Start
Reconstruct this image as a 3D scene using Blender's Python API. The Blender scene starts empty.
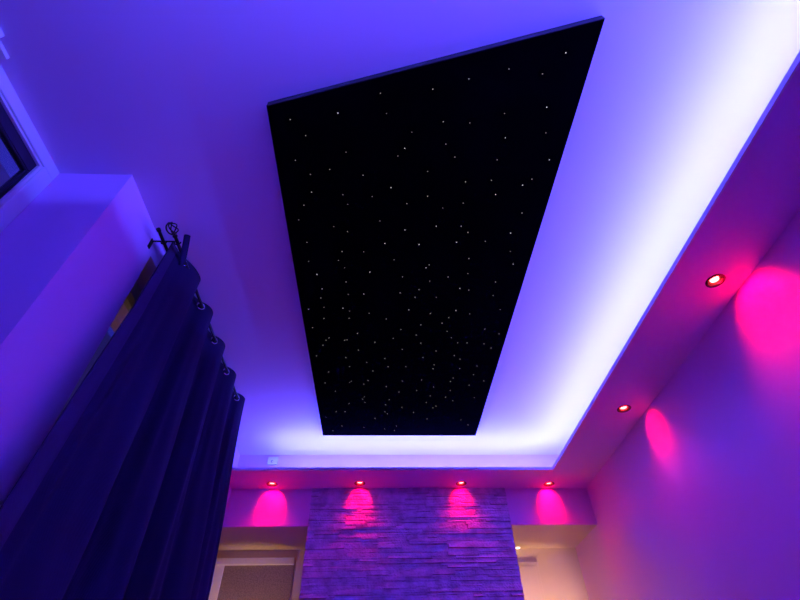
import bpy, bmesh, math, random
from mathutils import Vector, Matrix
random.seed(7)
S = bpy.context.scene
COL = S.collection
FL = 0.62                      # camera height above the floor; all "rel" heights are from the camera
XR, YF, ZC, ZS, ZH = 1.851, 4.071, 2.642, 2.32, 2.011
XL, YR, XB, YO = -1.224, 1.181, -1.563, 4.69
LX, LY = 1.447, 3.697          # lip of the cove
SX0, SX1 = -0.607, 1.101       # stone breast
YBACK = -0.80

# ------------------------------------------------------------------ materials
def mat(name, col, rough=0.6, metal=0.0, bump=None, spec=0.5, emit=None, estr=0.0, sheen=0.0):
    m = bpy.data.materials.new(name); m.use_nodes = True
    nt = m.node_tree; b = nt.nodes['Principled BSDF']
    b.inputs['Base Color'].default_value = (*col, 1)
    b.inputs['Roughness'].default_value = rough
    b.inputs['Metallic'].default_value = metal
    b.inputs['Specular IOR Level'].default_value = spec
    if sheen:
        b.inputs['Sheen Weight'].default_value = sheen
        b.inputs['Sheen Roughness'].default_value = 0.5
    if emit:
        b.inputs['Emission Color'].default_value = (*emit, 1)
        b.inputs['Emission Strength'].default_value = estr
    if bump:
        kind, scale, strength, dist = bump
        tc = nt.nodes.new('ShaderNodeTexCoord')
        bp = nt.nodes.new('ShaderNodeBump')
        bp.inputs['Strength'].default_value = strength; bp.inputs['Distance'].default_value = dist
        if kind == 'noise':
            t = nt.nodes.new('ShaderNodeTexNoise'); t.inputs['Scale'].default_value = scale
            t.inputs['Detail'].default_value = 6
        else:
            t = nt.nodes.new('ShaderNodeTexWave'); t.inputs['Scale'].default_value = scale
            t.bands_direction = kind
        nt.links.new(tc.outputs['Object'], t.inputs['Vector'])
        nt.links.new(t.outputs[0], bp.inputs['Height'])
        nt.links.new(bp.outputs[0], b.inputs['Normal'])
    return m

def tint(m, a, b_, scale, detail=4):
    """mottle the base colour of a material between two colours"""
    nt = m.node_tree; b = nt.nodes['Principled BSDF']
    tc = nt.nodes.new('ShaderNodeTexCoord'); n = nt.nodes.new('ShaderNodeTexNoise')
    n.inputs['Scale'].default_value = scale; n.inputs['Detail'].default_value = detail
    r = nt.nodes.new('ShaderNodeValToRGB')
    r.color_ramp.elements[0].position = 0.35; r.color_ramp.elements[0].color = (*a, 1)
    r.color_ramp.elements[1].position = 0.65; r.color_ramp.elements[1].color = (*b_, 1)
    nt.links.new(tc.outputs['Object'], n.inputs['Vector'])
    nt.links.new(n.outputs[0], r.inputs[0]); nt.links.new(r.outputs[0], b.inputs['Base Color'])

def emis(name, col, strength):
    m = bpy.data.materials.new(name); m.use_nodes = True
    nt = m.node_tree; nt.nodes.clear()
    o = nt.nodes.new('ShaderNodeOutputMaterial'); e = nt.nodes.new('ShaderNodeEmission')
    e.inputs[0].default_value = (*col, 1); e.inputs[1].default_value = strength
    nt.links.new(e.outputs[0], o.inputs[0]); return m

LED_COL = (0.069, 0.099, 1.0)
PINK = (1.0, 0.0, 0.05)
WARM = (1.0, 0.56, 0.27)

M = {}
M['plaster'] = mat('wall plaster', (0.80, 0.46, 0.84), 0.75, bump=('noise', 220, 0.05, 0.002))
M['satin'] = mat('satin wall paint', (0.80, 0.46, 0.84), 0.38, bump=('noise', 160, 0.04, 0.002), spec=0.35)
M['cream'] = mat('cream recess paint', (0.72, 0.62, 0.50), 0.5, bump=('noise', 160, 0.04, 0.002))
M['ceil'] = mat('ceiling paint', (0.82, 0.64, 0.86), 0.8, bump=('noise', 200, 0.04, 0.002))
M['floor'] = mat('bounce tinted floor', (0.5, 0.12, 0.45), 0.9); tint(M['floor'], (0.56, 0.06, 0.34), (0.64, 0.09, 0.40), 40)  # plum colour invented to tint the light bounced off the unseen floor
M['stone'] = mat('split face stone', (0.5, 0.5, 0.5), 0.85, bump=('noise', 60, 0.6, 0.012))
tint(M['stone'], (0.46, 0.36, 0.52), (0.78, 0.62, 0.86), 14)
M['upvc'] = mat('white window frame', (0.82, 0.82, 0.82), 0.3)
M['gasket'] = mat('dark sash', (0.014, 0.013, 0.03), 0.4)
M['black_panel'] = mat('black felt panel', (0.0012, 0.0008, 0.0016), 0.95, spec=0.0)
M['panel_edge'] = mat('black panel edging', (0.03, 0.025, 0.035), 0.7, spec=0.2)
M['curtain'] = mat('dark woven curtain', (0.014, 0.0065, 0.040), 0.85, bump=('DIAGONAL', 90, 0.35, 0.003), spec=0.2)
M['hem'] = mat('curtain hem', (0.04, 0.022, 0.075), 0.8, bump=('DIAGONAL', 90, 0.35, 0.003), spec=0.2)
M['rod'] = mat('black iron', (0.02, 0.018, 0.022), 0.35, metal=0.7)
M['chrome'] = mat('steel', (0.62, 0.60, 0.62), 0.25, metal=1.0)
M['bezel'] = mat('dark bezel', (0.10, 0.05, 0.06), 0.35, metal=0.8)
M['can'] = mat('lamp housing', (0.08, 0.06, 0.06), 0.4, metal=0.6)
M['blind'] = mat('woven brown blind', (0.27, 0.20, 0.155), 0.9, bump=('noise', 260, 0.8, 0.004)); tint(M['blind'], (0.19, 0.14, 0.11), (0.34, 0.26, 0.20), 120)
M['led'] = emis('led tape', LED_COL, 630)
M['bulb'] = emis('pink bulb', (1.0, 0.040, 0.042), 30)
M['warm_bulb'] = emis('warm bulb', (1.0, 0.82, 0.75), 3.0)
M['timber'] = mat('tan window frame', (0.42, 0.33, 0.2), 0.5)
M['render_wall'] = mat('garden wall', (0.5, 0.45, 0.36), 0.9, bump=('noise', 30, 0.4, 0.01))
g = bpy.data.materials.new('window glass'); g.use_nodes = True
b = g.node_tree.nodes['Principled BSDF']; b.inputs['Base Color'].default_value = (0.9, 0.95, 1, 1)
b.inputs['Roughness'].default_value = 0.04; b.inputs['Transmission Weight'].default_value = 1.0
M['glass'] = g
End
What you will do =
Without the pictures, print the whole listing exactly as given.

Result of this exercise =
Reconstruct this image as a 3D scene using Blender's Python API. The Blender scene starts empty.
import bpy, bmesh, math, random
from mathutils import Vector, Matrix
random.seed(7)
S = bpy.context.scene
COL = S.collection
FL = 0.62                      # camera height above the floor; all "rel" heights are from the camera
XR, YF, ZC, ZS, ZH = 1.851, 4.071, 2.642, 2.32, 2.011
XL, YR, XB, YO = -1.224, 1.181, -1.563, 4.69
LX, LY = 1.447, 3.697          # lip of the cove
SX0, SX1 = -0.607, 1.101       # stone breast
YBACK = -0.80

# ------------------------------------------------------------------ materials
def mat(name, col, rough=0.6, metal=0.0, bump=None, spec=0.5, emit=None, estr=0.0, sheen=0.0):
    m = bpy.data.materials.new(name); m.use_nodes = True
    nt = m.node_tree; b = nt.nodes['Principled BSDF']
    b.inputs['Base Color'].default_value = (*col, 1)
    b.inputs['Roughness'].default_value = rough
    b.inputs['Metallic'].default_value = metal
    b.inputs['Specular IOR Level'].default_value = spec
    if sheen:
        b.inputs['Sheen Weight'].default_value = sheen
        b.inputs['Sheen Roughness'].default_value = 0.5
    if emit:
        b.inputs['Emission Color'].default_value = (*emit, 1)
        b.inputs['Emission Strength'].default_value = estr
    if bump:
        kind, scale, strength, dist = bump
        tc = nt.nodes.new('ShaderNodeTexCoord')
        bp = nt.nodes.new('ShaderNodeBump')
        bp.inputs['Strength'].default_value = strength; bp.inputs['Distance'].default_value = dist
        if kind == 'noise':
            t = nt.nodes.new('ShaderNodeTexNoise'); t.inputs['Scale'].default_value = scale
            t.inputs['Detail'].default_value = 6
        else:
            t = nt.nodes.new('ShaderNodeTexWave'); t.inputs['Scale'].default_value = scale
            t.bands_direction = kind
        nt.links.new(tc.outputs['Object'], t.inputs['Vector'])
        nt.links.new(t.outputs[0], bp.inputs['Height'])
        nt.links.new(bp.outputs[0], b.inputs['Normal'])
    return m

def tint(m, a, b_, scale, detail=4):
    """mottle the base colour of a material between two colours"""
    nt = m.node_tree; b = nt.nodes['Principled BSDF']
    tc = nt.nodes.new('ShaderNodeTexCoord'); n = nt.nodes.new('ShaderNodeTexNoise')
    n.inputs['Scale'].default_value = scale; n.inputs['Detail'].default_value = detail
    r = nt.nodes.new('ShaderNodeValToRGB')
    r.color_ramp.elements[0].position = 0.35; r.color_ramp.elements[0].color = (*a, 1)
    r.color_ramp.elements[1].position = 0.65; r.color_ramp.elements[1].color = (*b_, 1)
    nt.links.new(tc.outputs['Object'], n.inputs['Vector'])
    nt.links.new(n.outputs[0], r.inputs[0]); nt.links.new(r.outputs[0], b.inputs['Base Color'])

def emis(name, col, strength):
    m = bpy.data.materials.new(name); m.use_nodes = True
    nt = m.node_tree; nt.nodes.clear()
    o = nt.nodes.new('ShaderNodeOutputMaterial'); e = nt.nodes.new('ShaderNodeEmission')
    e.inputs[0].default_value = (*col, 1); e.inputs[1].default_value = strength
    nt.links.new(e.outputs[0], o.inputs[0]); return m

LED_COL = (0.069, 0.099, 1.0)
PINK = (1.0, 0.0, 0.05)
WARM = (1.0, 0.56, 0.27)

M = {}
M['plaster'] = mat('wall plaster', (0.80, 0.46, 0.84), 0.75, bump=('noise', 220, 0.05, 0.002))
M['satin'] = mat('satin wall paint', (0.80, 0.46, 0.84), 0.38, bump=('noise', 160, 0.04, 0.002), spec=0.35)
M['cream'] = mat('cream recess paint', (0.72, 0.62, 0.50), 0.5, bump=('noise', 160, 0.04, 0.002))
M['ceil'] = mat('ceiling paint', (0.82, 0.64, 0.86), 0.8, bump=('noise', 200, 0.04, 0.002))
M['floor'] = mat('bounce tinted floor', (0.5, 0.12, 0.45), 0.9); tint(M['floor'], (0.56, 0.06, 0.34), (0.64, 0.09, 0.40), 40)  # plum colour invented to tint the light bounced off the unseen floor
M['stone'] = mat('split face stone', (0.5, 0.5, 0.5), 0.85, bump=('noise', 60, 0.6, 0.012))
tint(M['stone'], (0.46, 0.36, 0.52), (0.78, 0.62, 0.86), 14)
M['upvc'] = mat('white window frame', (0.82, 0.82, 0.82), 0.3)
M['gasket'] = mat('dark sash', (0.014, 0.013, 0.03), 0.4)
M['black_panel'] = mat('black felt panel', (0.0012, 0.0008, 0.0016), 0.95, spec=0.0)
M['panel_edge'] = mat('black panel edging', (0.03, 0.025, 0.035), 0.7, spec=0.2)
M['curtain'] = mat('dark woven curtain', (0.014, 0.0065, 0.040), 0.85, bump=('DIAGONAL', 90, 0.35, 0.003), spec=0.2)
M['hem'] = mat('curtain hem', (0.04, 0.022, 0.075), 0.8, bump=('DIAGONAL', 90, 0.35, 0.003), spec=0.2)
M['rod'] = mat('black iron', (0.02, 0.018, 0.022), 0.35, metal=0.7)
M['chrome'] = mat('steel', (0.62, 0.60, 0.62), 0.25, metal=1.0)
M['bezel'] = mat('dark bezel', (0.10, 0.05, 0.06), 0.35, metal=0.8)
M['can'] = mat('lamp housing', (0.08, 0.06, 0.06), 0.4, metal=0.6)
M['blind'] = mat('woven brown blind', (0.27, 0.20, 0.155), 0.9, bump=('noise', 260, 0.8, 0.004)); tint(M['blind'], (0.19, 0.14, 0.11), (0.34, 0.26, 0.20), 120)
M['led'] = emis('led tape', LED_COL, 630)
M['bulb'] = emis('pink bulb', (1.0, 0.040, 0.042), 30)
M['warm_bulb'] = emis('warm bulb', (1.0, 0.82, 0.75), 3.0)
M['timber'] = mat('tan window frame', (0.42, 0.33, 0.2), 0.5)
M['render_wall'] = mat('garden wall', (0.5, 0.45, 0.36), 0.9, bump=('noise', 30, 0.4, 0.01))
g = bpy.data.materials.new('window glass'); g.use_nodes = True
b = g.node_tree.nodes['Principled BSDF']; b.inputs['Base Color'].default_value = (0.9, 0.95, 1, 1)
b.inputs['Roughness'].default_value = 0.04; b.inputs['Transmission Weight'].default_value = 1.0
M['glass'] = g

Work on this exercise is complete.